Good news from Budget
Indian shipping companies too are joining the race for bulk cargo with vigour. For Indian shipowners engaged in bulk cargo movement, there was one more nugget of good news in the recent Union Budget. Imposition of an export duty of Rs 300 on export of iron ore from India may have turned iron ore exporters into a disgruntled lot, but for the shipping industry this was good news. For, China, which imports about 23 per cent of its iron ore from India, will now have to source the ore from Brazil. And this means longer haul, read more earnings, for the shipping companies. Industry analysts, in fact, point out that increasing voyage lengths, as dry bulk ships are now travelling longer distances, is one of the factors shoring up freight rates in this segment. Another factor that boosted dry bulk rates is the congestion at Australia's New Castle port, arguably the world's largest coal handling port. Reports indicate that about 70 ships are at present waiting at the port to be loaded. With the congestion significantly delaying the turnaround time of ships and vessels getting held up at the port, the freight rates in the dry bulk sector have shot up significantly in the last few weeks.

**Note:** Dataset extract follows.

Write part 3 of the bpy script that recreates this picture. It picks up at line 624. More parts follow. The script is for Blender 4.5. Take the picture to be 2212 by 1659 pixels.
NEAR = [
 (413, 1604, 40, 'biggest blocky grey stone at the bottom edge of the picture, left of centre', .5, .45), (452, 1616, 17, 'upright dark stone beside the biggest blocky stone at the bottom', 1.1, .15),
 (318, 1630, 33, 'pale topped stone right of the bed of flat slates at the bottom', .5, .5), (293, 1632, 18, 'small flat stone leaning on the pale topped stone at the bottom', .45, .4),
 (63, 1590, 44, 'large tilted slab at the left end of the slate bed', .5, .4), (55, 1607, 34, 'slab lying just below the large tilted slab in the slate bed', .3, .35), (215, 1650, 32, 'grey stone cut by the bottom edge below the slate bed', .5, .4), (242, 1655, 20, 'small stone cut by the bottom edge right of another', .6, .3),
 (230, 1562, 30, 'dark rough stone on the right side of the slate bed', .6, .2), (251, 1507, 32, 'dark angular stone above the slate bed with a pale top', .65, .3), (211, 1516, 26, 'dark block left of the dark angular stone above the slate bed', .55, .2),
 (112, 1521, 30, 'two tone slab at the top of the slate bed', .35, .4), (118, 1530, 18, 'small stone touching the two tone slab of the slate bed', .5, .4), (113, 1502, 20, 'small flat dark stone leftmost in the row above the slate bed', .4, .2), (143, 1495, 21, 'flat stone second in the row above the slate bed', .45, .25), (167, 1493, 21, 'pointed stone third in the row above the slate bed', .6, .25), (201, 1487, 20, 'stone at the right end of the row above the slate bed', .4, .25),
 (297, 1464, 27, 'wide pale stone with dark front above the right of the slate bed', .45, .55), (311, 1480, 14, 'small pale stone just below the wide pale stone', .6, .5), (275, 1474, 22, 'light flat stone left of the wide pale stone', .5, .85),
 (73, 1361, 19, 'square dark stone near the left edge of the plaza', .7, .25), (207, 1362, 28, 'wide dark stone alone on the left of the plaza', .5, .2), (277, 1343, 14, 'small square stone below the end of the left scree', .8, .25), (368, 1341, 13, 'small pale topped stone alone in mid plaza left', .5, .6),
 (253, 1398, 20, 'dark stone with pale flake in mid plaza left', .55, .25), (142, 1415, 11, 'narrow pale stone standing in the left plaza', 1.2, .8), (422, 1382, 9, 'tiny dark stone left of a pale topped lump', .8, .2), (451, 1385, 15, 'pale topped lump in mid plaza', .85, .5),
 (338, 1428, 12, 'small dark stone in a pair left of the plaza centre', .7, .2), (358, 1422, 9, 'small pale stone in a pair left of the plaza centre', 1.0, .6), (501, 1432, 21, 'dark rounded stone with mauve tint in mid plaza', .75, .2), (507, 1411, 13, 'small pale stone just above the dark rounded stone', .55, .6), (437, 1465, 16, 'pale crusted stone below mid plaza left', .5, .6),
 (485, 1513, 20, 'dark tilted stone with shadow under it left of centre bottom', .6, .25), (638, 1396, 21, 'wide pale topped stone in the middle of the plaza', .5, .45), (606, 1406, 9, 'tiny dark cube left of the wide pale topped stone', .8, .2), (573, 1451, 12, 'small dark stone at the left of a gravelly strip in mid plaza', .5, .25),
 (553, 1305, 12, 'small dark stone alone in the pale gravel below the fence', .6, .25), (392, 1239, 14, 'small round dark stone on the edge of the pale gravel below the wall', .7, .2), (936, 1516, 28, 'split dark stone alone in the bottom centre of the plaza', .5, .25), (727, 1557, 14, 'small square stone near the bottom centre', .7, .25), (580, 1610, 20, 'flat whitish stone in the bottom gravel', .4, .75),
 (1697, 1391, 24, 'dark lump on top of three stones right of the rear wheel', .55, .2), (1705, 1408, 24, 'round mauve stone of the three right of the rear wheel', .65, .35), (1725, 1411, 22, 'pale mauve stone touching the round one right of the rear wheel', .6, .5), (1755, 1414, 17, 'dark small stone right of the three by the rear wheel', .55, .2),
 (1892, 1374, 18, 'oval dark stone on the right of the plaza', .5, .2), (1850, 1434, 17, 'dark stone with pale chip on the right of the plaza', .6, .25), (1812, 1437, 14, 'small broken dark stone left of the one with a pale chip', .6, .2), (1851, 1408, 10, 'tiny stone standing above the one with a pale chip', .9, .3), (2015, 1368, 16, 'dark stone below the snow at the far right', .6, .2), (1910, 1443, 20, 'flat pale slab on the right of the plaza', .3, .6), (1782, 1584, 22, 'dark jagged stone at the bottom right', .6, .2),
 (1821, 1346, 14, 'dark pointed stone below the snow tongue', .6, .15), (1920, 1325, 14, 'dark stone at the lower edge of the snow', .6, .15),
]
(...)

For example, the spot rates of bigger dry bulk vessels surged by over 90 per cent to touch $70,000 per day last week, as compared to the same week last year. Yet another factor contributing to the trend is the tonne-mile demand. In the dry bulk segment this is estimated to have increased by about 6.5 per cent in 2006. The total quantity of dry bulk cargo being hauled all across the globe has also steadily increased from 2,538 million tonnes in 2004 to 2,792 million tonnes in 2006 it is expected to touch 2,900 million tonnes by the end of 2007. Bulk cargoes include coking coal, steam coal, grain and iron ore.
Tonne-mile demand
The Baltic Dry Bulk Index at the end of the first week of January 2007 was 4421, which was almost 80 per cent more than what it was in the same week of January 2006 (2438). "Relatively higher crude prices would keep coal fired power plants running at high capacities and provide strong demand for thermal coal. Tonne-mile demand growth is expected to continue, especially in the cape-size sector, while Chinese demand is expected to be strong with 2008 Olympics being the catalyst, which will increase prominence of infrastructure development in mid China and Eastern China. All this indicate that freight rates in this segment will remain strong in the near term," an industry analyst said. Movement of grain to Australia, which is facing drought conditions for the first time since 2003, is also expected to fuel seasonal demand of dry bulk ships as well. Indian shipping companies operate a fleet of 70 dry bulk carriers, the biggest players being Shipping Corporation of India, Great Eastern shipping and Mercator Lines. GE Shipping expects to take delivery of two bulk carriers in this quarter, while other companies are scouring for such vessels.